Sources add that after receiving intelligence information that some MPs on the Presidential Affairs Committee were also suspected to be part of the deal, the President, on Tuesday, took the matter to the National Resistance Movement (NRM) Caucus and echoed how he had intercepted a plot hatched by senior ministers and government officials to pay Mr Basajjabalaba Shs90b through unclear circumstances. He made it clear to MPs that the matter was under investigation.
Last year, MPs on the Presidential Affairs Committee, recommended that the government, through KCCA, pays Mr Basajjabalaba Shs85b for failure to enable him assume vacant possession of the abattoir.
It is not clear how the figure later jumped to Shs90b.
Cabinet also heard that the first installment of the compensation to Basajjabalaba was expected this financial year.
Addressing the NRM Caucus on Tuesday, sources who attended the meeting told Sunday Monitor that President Museveni took time off the day’s topic – Makerere University, to dwell a bit on the matter of Mr Basajjabalaba’s compensation.
The President reportedly wondered how the Ministry of Finance, which he said he had asked to look for money to finance Saccos (Savings and Credit Cooperative Organisations) said they had failed, had turned around and now would find Shs90b to compensate Mr Basajjabalaba.
While Gen Ali did not pick up our calls at the weekend, the other sub-committee members [Ms Opendi and Ms Kwiyucwiny] on Friday confirmed their appointment to the committee and explained that they were waiting for the chairperson to invite them for the first meeting.
The two ministers also told Sunday Monitor that they are supposed to meet all stakeholders in the latest Basajjabalaba compensation saga, including ministers, and report directly to President.
“I know the problem [we discussed it in Cabinet] but I have not yet attended any meeting,” Ms Kwiyucwiny said, adding: “The President was dissatisfied with the figure and instructed our sub-committee to look into the matter and we are supposed to investigate the payment and report back to him.”
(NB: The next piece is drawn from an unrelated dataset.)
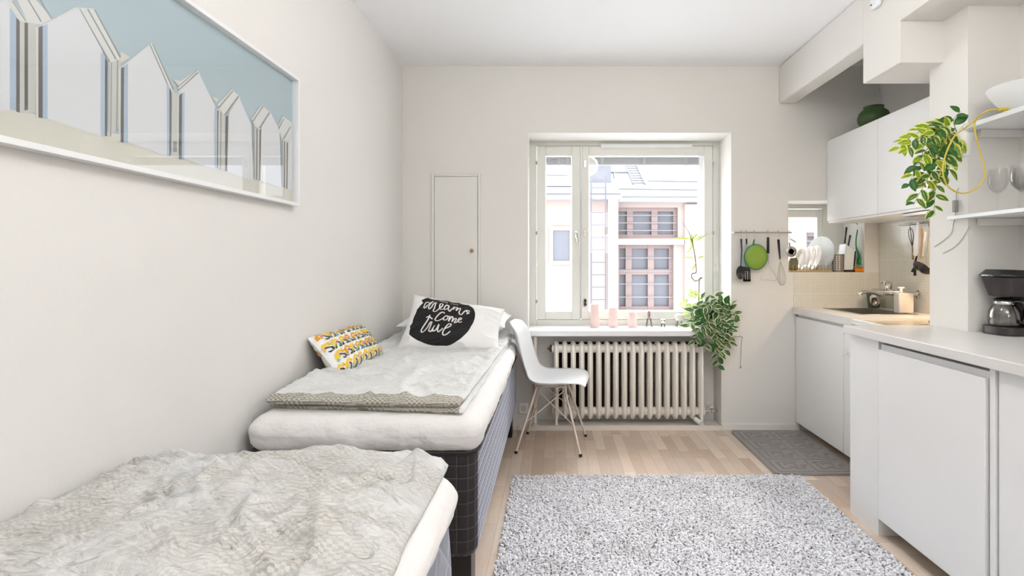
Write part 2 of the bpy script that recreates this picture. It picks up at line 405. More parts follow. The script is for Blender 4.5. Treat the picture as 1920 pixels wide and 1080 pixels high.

When contacted on Friday, Mr Rukutana denied any wrongdoing in the alleged legal advice to pay Mr Basajjabalaba.
“I do not recommend payment, our duty [as Attorney General’s chambers] is to look at the submitted agreements and ensure they comply with law,” Mr Rukutana said.
On whether his actions were a subject of an investigation by a Cabinet sub-committee, Mr Rukutana said: “The decision to investigate was made in Cabinet.”
Mr Ajedra at the weekend wondered why he would be investigated over the compensation saga yet he was standing only in for his boss, Minister Kasaija, at the time.
“Why would I be investigated? I was only holding a portfolio of Minister of Finance and even then, nobody brought it to my attention that there was going to be a payment to Basajjabalaba,” Mr Ajedra said.
The minister also explained that he was a political head of the Finance ministry and that any payments are made by the technical people. He denied any wrongdoing in the compensation saga and instead pushed the blame to KCCA officials, who signed the agreement with Basajjabalaba.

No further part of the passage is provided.